Naturally this amount of not quite convincing behaviour, or not in the slightest bit convincing as it turned out to be, was the source of many a laugh for those willing to brave Blood Rage, as it was with a number of vintage horrors and presumably would be for the horrors of today when future generations look back on them. Except you couldn't imagine anyone in 1987 approaching this with the gravitas Grissmer apparently wanted it to be taken with either, which left a production that could really only be appreciated by those who had a finely tuned sense of camp rather than someone who was impressionable enough to be genuinely scared by it, which was far less likely - they wouldn't have bothered seeking it out anyway.

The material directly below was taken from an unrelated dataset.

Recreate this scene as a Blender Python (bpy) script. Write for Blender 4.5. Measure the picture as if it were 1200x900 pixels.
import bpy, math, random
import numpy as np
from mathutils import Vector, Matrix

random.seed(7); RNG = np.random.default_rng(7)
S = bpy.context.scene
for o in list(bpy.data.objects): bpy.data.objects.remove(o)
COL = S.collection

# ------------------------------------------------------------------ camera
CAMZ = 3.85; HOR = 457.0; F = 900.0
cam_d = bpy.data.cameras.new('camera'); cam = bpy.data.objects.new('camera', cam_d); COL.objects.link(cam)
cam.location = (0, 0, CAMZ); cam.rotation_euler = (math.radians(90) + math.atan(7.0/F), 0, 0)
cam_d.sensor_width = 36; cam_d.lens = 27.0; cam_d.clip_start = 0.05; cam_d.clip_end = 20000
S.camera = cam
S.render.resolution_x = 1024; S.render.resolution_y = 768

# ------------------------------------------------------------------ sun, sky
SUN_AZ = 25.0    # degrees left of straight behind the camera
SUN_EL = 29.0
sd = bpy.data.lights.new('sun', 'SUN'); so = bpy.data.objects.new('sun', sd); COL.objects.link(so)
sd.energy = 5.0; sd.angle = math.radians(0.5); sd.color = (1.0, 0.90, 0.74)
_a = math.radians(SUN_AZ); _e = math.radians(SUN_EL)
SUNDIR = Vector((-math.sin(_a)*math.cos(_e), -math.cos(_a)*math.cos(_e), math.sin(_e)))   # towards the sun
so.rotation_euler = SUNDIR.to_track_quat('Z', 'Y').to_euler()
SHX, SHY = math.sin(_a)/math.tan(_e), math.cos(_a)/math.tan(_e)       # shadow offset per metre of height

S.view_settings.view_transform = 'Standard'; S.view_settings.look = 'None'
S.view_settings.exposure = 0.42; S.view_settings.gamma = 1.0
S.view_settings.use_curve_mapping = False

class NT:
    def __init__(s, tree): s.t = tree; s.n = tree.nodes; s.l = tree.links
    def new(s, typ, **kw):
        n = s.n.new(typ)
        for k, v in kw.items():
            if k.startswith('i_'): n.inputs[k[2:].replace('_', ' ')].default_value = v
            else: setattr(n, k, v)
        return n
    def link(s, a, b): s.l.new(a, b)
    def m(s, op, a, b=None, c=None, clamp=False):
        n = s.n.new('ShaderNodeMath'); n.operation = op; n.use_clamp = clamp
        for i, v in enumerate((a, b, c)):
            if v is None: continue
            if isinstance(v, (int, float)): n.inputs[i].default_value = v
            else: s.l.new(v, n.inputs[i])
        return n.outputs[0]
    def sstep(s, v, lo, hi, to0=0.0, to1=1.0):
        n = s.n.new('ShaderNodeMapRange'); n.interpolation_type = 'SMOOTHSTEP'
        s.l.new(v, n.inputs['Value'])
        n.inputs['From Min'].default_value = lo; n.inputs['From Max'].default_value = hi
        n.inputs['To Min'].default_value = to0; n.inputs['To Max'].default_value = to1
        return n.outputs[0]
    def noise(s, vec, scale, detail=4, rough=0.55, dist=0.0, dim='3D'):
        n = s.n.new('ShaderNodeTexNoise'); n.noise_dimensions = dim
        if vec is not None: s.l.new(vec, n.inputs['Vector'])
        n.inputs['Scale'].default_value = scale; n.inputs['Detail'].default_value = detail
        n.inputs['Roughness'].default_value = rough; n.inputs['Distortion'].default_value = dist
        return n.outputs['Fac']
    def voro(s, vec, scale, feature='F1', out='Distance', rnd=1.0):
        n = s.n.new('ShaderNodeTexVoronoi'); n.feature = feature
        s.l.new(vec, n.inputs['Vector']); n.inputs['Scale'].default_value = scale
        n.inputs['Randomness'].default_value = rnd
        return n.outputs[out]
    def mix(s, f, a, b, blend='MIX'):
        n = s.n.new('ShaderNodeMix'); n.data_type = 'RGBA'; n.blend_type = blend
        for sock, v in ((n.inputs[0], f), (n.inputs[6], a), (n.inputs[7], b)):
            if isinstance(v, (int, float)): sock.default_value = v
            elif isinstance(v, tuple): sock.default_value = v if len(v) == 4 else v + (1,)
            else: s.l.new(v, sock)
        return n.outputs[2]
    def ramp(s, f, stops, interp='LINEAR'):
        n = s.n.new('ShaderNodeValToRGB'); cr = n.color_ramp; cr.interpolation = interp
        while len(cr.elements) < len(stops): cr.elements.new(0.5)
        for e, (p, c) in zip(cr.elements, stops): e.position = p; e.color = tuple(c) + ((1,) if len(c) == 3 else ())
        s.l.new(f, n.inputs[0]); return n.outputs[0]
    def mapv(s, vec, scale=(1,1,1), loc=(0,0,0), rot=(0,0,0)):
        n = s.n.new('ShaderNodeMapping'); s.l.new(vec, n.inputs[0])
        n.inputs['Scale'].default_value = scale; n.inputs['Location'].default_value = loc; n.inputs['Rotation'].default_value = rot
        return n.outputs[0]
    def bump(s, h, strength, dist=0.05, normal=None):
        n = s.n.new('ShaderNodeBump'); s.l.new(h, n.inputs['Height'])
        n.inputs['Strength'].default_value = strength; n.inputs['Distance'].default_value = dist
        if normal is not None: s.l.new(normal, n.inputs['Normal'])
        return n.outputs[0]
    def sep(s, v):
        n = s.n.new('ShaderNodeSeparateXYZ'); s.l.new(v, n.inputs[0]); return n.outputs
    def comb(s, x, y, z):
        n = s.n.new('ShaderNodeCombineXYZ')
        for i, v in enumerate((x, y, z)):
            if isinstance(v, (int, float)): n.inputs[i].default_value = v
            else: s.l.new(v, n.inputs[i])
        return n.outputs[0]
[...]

It was a tale of injustice when Todd spends ten years in a mental institution for Terry's crime, protesting his innocence but this falls on deaf ears until one psychiatrist (played by Marianne Kantner who in a cost cutting move was also the producer) agrees that he might have a point. Obviously growing impatient, Todd breaks out and hunts down his family which puts the wind up them and their acquaintances when they know there's a murderer on the loose, the irony being Terry was on the loose all this time anyway. This news pushes him over the edge, and he starts one of the cheeriest killing sprees ever seen in the medium, goodnaturedly hacking his way through the cast (Mark Soper played both twins), leaving skulls split open, guts skewered with his machete, and one person cut right in two, not especially expensive effects but presented with a certain enthusiasm that only made the affair more absurd. It was fairly dopey overall, but was over with in a brisk amount of time and aficionados would garner some cheap chuckles. Music by Richard Einhorn (synth, natch).